What the exercise asks: Check each line of the records for "More"; collect those that have it.

==== Items ====

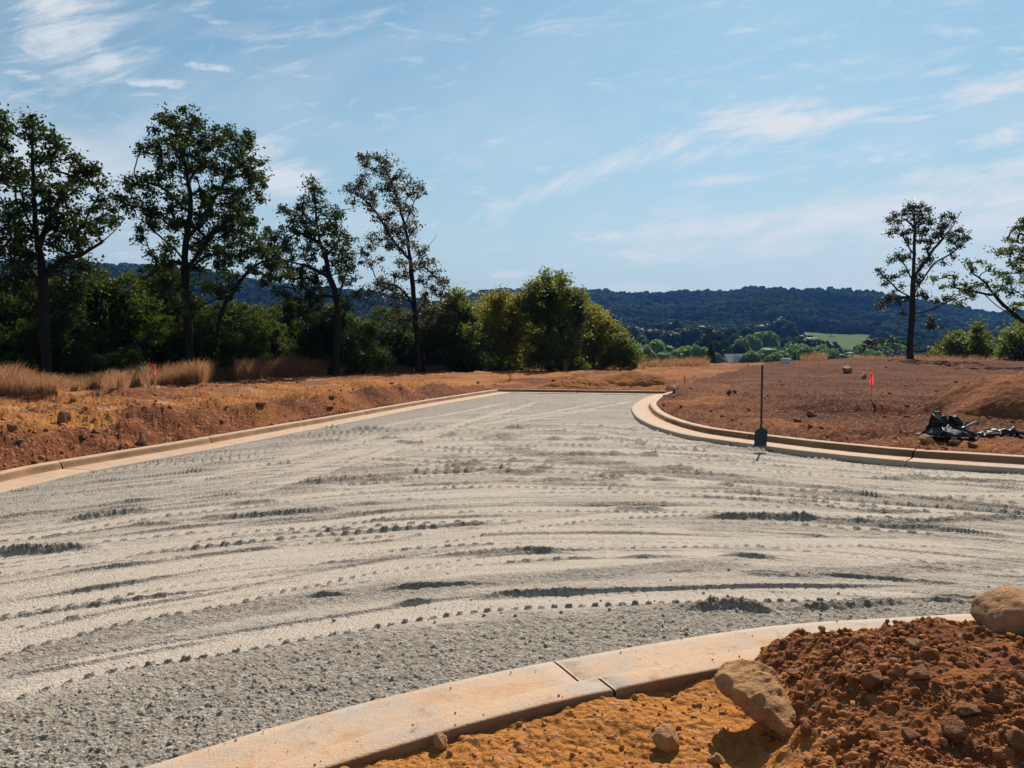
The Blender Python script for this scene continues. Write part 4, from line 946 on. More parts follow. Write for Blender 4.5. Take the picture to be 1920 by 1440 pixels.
for a in [(1169, 604, 66, 470, 'dark', 'dark bluish tree beyond the right edge of the golden bushes'), (1228, 615, 62, 480, 'dark', 'dark bluish tree under the two power poles'),
          (1284, 612, 44, 500, 'dark', 'dark bluish tree right of the power poles'), (1134, 610, 50, 500, 'dark', 'dark bluish tree half behind the golden bushes'),
          (1334, 620, 44, 330, 'dark', 'tall dark round tree left of the small grey roofed house'), (1352, 636, 30, 320, 'dark', 'small dark tree between the tall round tree and the house'),
          (1384, 624, 34, 420, 'dark', 'dark tree high behind the small grey roofed house'), (1381, 640, 34, 310, 'dark', 'round dark bush like tree directly behind the house roof'),
          (1437, 627, 48, 360, 'light', 'mid green tree behind the top of the shovel handle'), (1408, 633, 28, 340, 'light', 'pale green tree between the house and the shovel handle'),
          (1469, 633, 32, 400, 'dark', 'dark tree just right of the shovel handle top'), (1516, 625, 62, 340, 'dark', 'broad dark green tree left of the pale field'),
          (1569, 652, 44, 330, 'dark', 'dark low tree in front of the pale field'), (1597, 656, 40, 320, 'dark', 'dark low tree under the right half of the pale field'),
          (1226, 643, 46, 210, 'light', 'pale green tree right of the white gable'), (1252, 640, 36, 220, 'light', 'pale green tree squeezed between two paler trees above the dry grass'),
          (1287, 641, 62, 205, 'light', 'broad bright green tree above the dry grass on the crest'), (1331, 650, 20, 120, 'dark', 'narrow dark cypress like tree on the crest'),
          (1437, 645, 56, 240, 'light', 'green tree directly behind the shovel handle'), (1409, 652, 34, 230, 'light', 'low pale tree right of the house'), (1492, 650, 46, 250, 'light', 'pale green tree above the utility cabinet'),
          (1535, 652, 44, 240, 'light', 'low pale green tree over the crest left of the largest far boulder'), (1631, 648, 62, 280, 'light', 'pale green tree at the tip of the lowest pine bough'),
          (1672, 644, 56, 290, 'light', 'pale tree seen left of the pine trunk'), (1190, 652, 32, 115, 'light', 'dull green shrub like tree at the right foot of the golden bushes'),
          (1735, 646, 60, 300, 'dark', 'dark tree just right of the pine trunk'), (1790, 652, 60, 300, 'dark', 'dark tree behind the leafy shrubs right of the pine'),
          (1460, 600, 34, 620, 'dark', 'bluish tree on the spur above the valley trees'), (1428, 607, 34, 620, 'dark', 'leftmost bluish tree on the wooded spur'), (1482, 609, 30, 600, 'dark', 'rightmost bluish tree on the wooded spur'),
          (1311, 637, 34, 330, 'dark', 'dark tree filling the gap left of the narrow cypress like tree'), (1360, 650, 26, 260, 'dark', 'low dark tree at the left side of the grey roofed house'),
          (1420, 638, 36, 380, 'dark', 'dark tree between the pale trees left of the shovel handle'), (1500, 640, 40, 350, 'light', 'mid green tree between the dark tree and the broad tree'), (1549, 659, 40, 230, 'light', 'pale green bush like tree at the right of the crest grass'),
          (1603, 661, 40, 250, 'light', 'low pale tree under the tip of the pale field'), (1215, 655, 26, 150, 'light', 'small pale tree just right of the pale gabled building'), (1650, 655, 40, 260, 'dark', 'low dark tree left of the pine trunk'), (1700, 655, 44, 280, 'dark', 'low dark tree directly behind the pine trunk'), (1765, 655, 44, 290, 'dark', 'low dark tree right of the pine by the leafy shrub'), (1860, 655, 60, 300, 'dark', 'low dark tree behind the pointed sapling'),
          (1240, 652, 40, 180, 'light', 'low pale green tree directly above the left end of the crest grass'), (1312, 652, 34, 200, 'light', 'low green tree just left of the narrow cypress like tree'), (1455, 655, 36, 220, 'light', 'low pale tree behind the utility cabinet'),
          (1515, 655, 36, 230, 'light', 'low pale tree over the crest left of the dark low tree'), (1393, 640, 30, 330, 'light', 'mid green tree just right of the house roof'), (1575, 658, 34, 240, 'light', 'low pale tree under the middle of the pale field'), (1640, 660, 40, 230, 'light', 'low pale tree below the longest pine bough'), (1345, 655, 24, 200, 'light', 'tiny pale tree left of the grey roofed house'),
          (1262, 606, 34, 560, 'dark', 'bluish tree at the foot of the power poles'), (1200, 612, 30, 560, 'dark', 'bluish tree beside the small upper green field'), (1312, 606, 34, 560, 'dark', 'bluish tree uphill of the tall dark round tree'), (1360, 612, 36, 560, 'dark', 'bluish tree uphill of the grey roofed house'), (1400, 615, 34, 540, 'dark', 'bluish tree left of the wooded spur'),
          (1557, 613, 12, 690, 'dark', 'lone tree standing at the top of the pale field')]:
    valley_tree(*a)

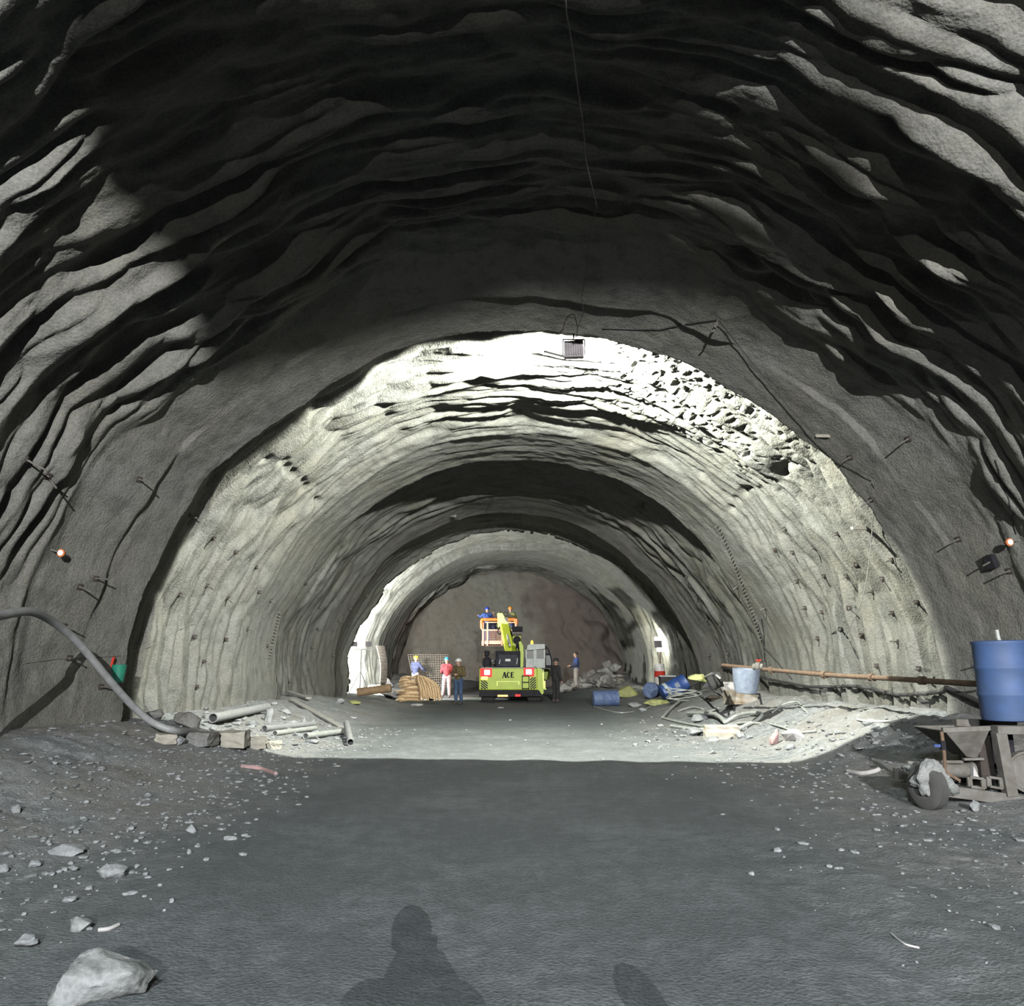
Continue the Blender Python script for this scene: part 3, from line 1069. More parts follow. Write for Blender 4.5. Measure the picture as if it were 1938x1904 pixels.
# tan bundle : strips of jute rope hanging over a dark heap
cb = G(792, 1332)
t = thing('rope_bundle', 'big tan bundle of loose rope strands heaped left of the white-helmeted worker', 'bundle', cb)
kx = cb.y / ray(792, 1332).y
bm = rock_bm(cb + Vector((.25, .5, .35)), (.62, .5, .42), 71, 0, 0, 16, 1)
obj('dark_core', bm, M_BROWNT, t, True)
M_TAN2 = plain('pale_jute', (.95, .72, .42), .9, 0, (.62, .44, .24), 20, .01)
M_TAN3 = plain('brown_jute', (.42, .27, .14), .9, 0, (.30, .19, .10), 20, .01)
for i in range(52):
    bm = BM()
    ra = rnd.uniform(-1, 1)
    if i < 26:      # coiled ends stacked on the left
        f_ = i / 25
        z0 = .12 + .86 * f_
        xa = -.78 + .14 * ra + .16 * f_
        pts_ = [cb + Vector((xa, -.32 + .4 * f_, z0)), cb + Vector((xa + .22, -.42 + .4 * f_, z0 + .05)), cb + Vector((xa + .48, -.36 + .4 * f_, z0 + .03 + .04 * ra)), cb + Vector((xa + .78, -.15 + .3 * f_, z0 + .02))]
        tube(bm, pts_, .042 + .01 * ra, 7, 4)
    else:           # strands drooping to the right
        f_ = (i - 26) / 25
        sp_ = .05 + .80 * f_
        pts_ = [cb + Vector((-.35 + .2 * f_, .05 * ra, .95)), cb + Vector((-.05 + .25 * f_, -.12 + .1 * ra, 1.08 - .05 * f_)), cb + Vector((sp_ - .1, -.28 + .1 * ra, .92 - .2 * f_)),
                cb + Vector((sp_ + .02, -.38, .58 - .15 * f_)), cb + Vector((sp_ + .07 + .04 * ra, -.42, .12 + .14 * abs(ra)))]
        tube(bm, pts_, .027, 6, 4)
    obj('strand', bm, (M_TAN, M_TAN2, M_TAN3)[i % 3], t, True)


# welded mesh panels
def mesh_panel(name, p00, p10, p01, p11, nx, nz, r, label, bend=0.0):
    p00, p10, p01, p11 = map(Vector, (p00, p10, p01, p11))
    nrm = (p10 - p00).cross(p01 - p00).normalized()
    bm = BM()
    def pt(u, v):
        return p00 * (1 - u) * (1 - v) + p10 * u * (1 - v) + p01 * (1 - u) * v + p11 * u * v + nrm * bend * math.sin(PI * v)
    for i in range(nx + 1):
        tube(bm, [pt(i / nx, v / 6) for v in range(7)], r, 5, 1)
    for j in range(nz + 1):
        tube(bm, [pt(0, j / nz), pt(1, j / nz)], r, 5, 1)
    return tag(obj(name, bm, M_MESHW, None), label, 'wire mesh')


d1 = 38.5
mesh_panel('mesh_panel', P(784, 1300, d1), P(846, 1300, d1), P(772, 1239, d1 + .5), P(848, 1239, d1 + .5), 16, 14, .011, 'rusty welded wire mesh panel standing behind the workers left of the crane')
mesh_panel('mesh_panel', P(719, 1292, 36.5), P(731, 1292, 38), P(712, 1222, 36.5), P(726, 1222, 38), 8, 26, .02, 'narrow pale welded mesh panel leaning on the left lining rib', .1)

# ------------------------------------------------------------------ right side : drums, hoses, sheets
def drum(name, c, axis, r, L, mat, label, band=None, cat='drum', patch=False, open_top=False):
    c = Vector(c)
    axis = Vector(axis).normalized()
    t = thing(name, label, cat, c - axis * L / 2)
    bm = BM()
    pr = [(r * .86, 0), (r * .97, .012), (r, .04)]
    for f_ in (.33, .66):
        pr += [(r, L * f_ - .03), (r * 1.035, L * f_ - .012), (r * 1.035, L * f_ + .012), (r, L * f_ + .03)]
    pr += [(r, L - .05), (r * 1.02, L - .04), (r * 1.02, L - .01), (r * .9, L)]
    if open_top:
        pr += [(r * .9, L * .06)]
    else:
        pr += [(r * .88, L - .025)]
    lathe(bm, pr, c - axis * L / 2, axis, 32)
    obj('body', bm, mat, t, True)
    R = frame_of(axis)
    if not open_top:
        bm = BM()
        for s in (-1, 1):
            lathe(bm, [(.04, 0), (.04, .03), (.001, .03)], c + axis * (L / 2 - .03) + R @ Vector((s * r * .5, 0, 0)), axis, 12)
        obj('bung', bm, mat, t, True)
    if band:
        bm = BM()
        lathe(bm, [(r * 1.012, L * band[0]), (r * 1.045, L * band[0]), (r * 1.045, L * band[1]), (r * 1.012, L * band[1])], c - axis * L / 2, axis, 32, closed=True)
        obj('band', bm, M_WHITEB, t, True)
    if patch:
        bm = BM()
        d_ = Vector((0, -1, .25)).normalized()
        q = d_ - axis * d_.dot(axis)
        q.normalize()
        R2 = Matrix((axis, q, axis.cross(q))).transposed()
        box(bm, c + q * r * 1.0 + axis * L * .08, (.16, .02, .16), R2)
        obj('label_patch', bm, M_BLUEG, t)
    return t


g1 = G(1146, 1336)
drum('drum', (g1.x, g1.y, g1.z + .27), (1, .12, 0.02), .28, .95, M_BLUED, 'dusty blue drum lying on its side closest to the crane', patch=False)
g2 = G(1232, 1322)
drum('drum', (g2.x + .1, g2.y + .2, g2.z + .30), (-.38, -1, .08), .30, .8, M_BLUED, 'dusty blue drum lying with its round end towards the viewer')
g3 = G(1275, 1325)
drum('drum', (g3.x + .02, g3.y, g3.z + .42), (1, .15, .46), .30, .98, M_BLUE, 'bright blue drum with a white band, tilted up against the heap', band=(.12, .24), patch=True)
# grey-blue cut container
g4 = P(1412, 1290, 17.6)
gg4 = gz(g4.x, 17.6)
t = thing('container', 'grey-blue cut plastic container propped up on the rubble under the rusty pipe', 'container', (g4.x, 17.6, gg4))
bm = BM()
for i, (rx, z) in enumerate([(.19, -.22), (.25, .0), (.29, .28)]):
    pass
lathe(bm, [(.21, -.24), (.23, -.23), (.28, .05), (.29, .27), (.27, .27), (.22, -.19), (.0005, -.19)], g4, (.04, -.08, 1), 26)
obj('body', bm, M_BLUEG, t, True)
bm = BM()
bar(bm, g4 + Vector((-.1, -.05, -.24)), g4 + Vector((.24, -.1, -.26)), .03)
bar(bm, g4 + Vector((.24, -.1, -.25)), g4 + Vector((.27, -.12, -.48)), .035)
obj('stand', bm, M_BLACK, t)
block(1402, 1332, 56, 26, .45, 'brown stained broken slab under the grey-blue container', .1, plain('stained_slab', (.42, .40, .36), .9, 0, (.26, .19, .10), 5, .01), 7, 'slab', cat='slab')
block(1384, 1316, 32, 26, .3, 'whitish lump of hardened cement left of the grey-blue container', .2, M_SACK, 9, 'cement_lump', cat='lump')

# tangle of pale hoses
def ghose(pts, r, label, mat=None, lift=0.0, name='hose', cat='hose', group=None):
    bm = BM()
    pp = []
    for q in pts:
        lf = q[2] if len(q) > 2 else lift
        pp.append(G(q[0], q[1]) + UP * (r + lf))
    tube(bm, pp, r, 8, 6)
    return tag(obj(name, bm, mat or M_PALEH, None, True), label, cat, group)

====

In response:
The Blender Python script for this scene continues. Write part 4, from line 946 on. More parts follow. Write for Blender 4.5. Take the picture to be 1920 by 1440 pixels.
Continue the Blender Python script for this scene: part 3, from line 1069. More parts follow. Write for Blender 4.5. Measure the picture as if it were 1938x1904 pixels.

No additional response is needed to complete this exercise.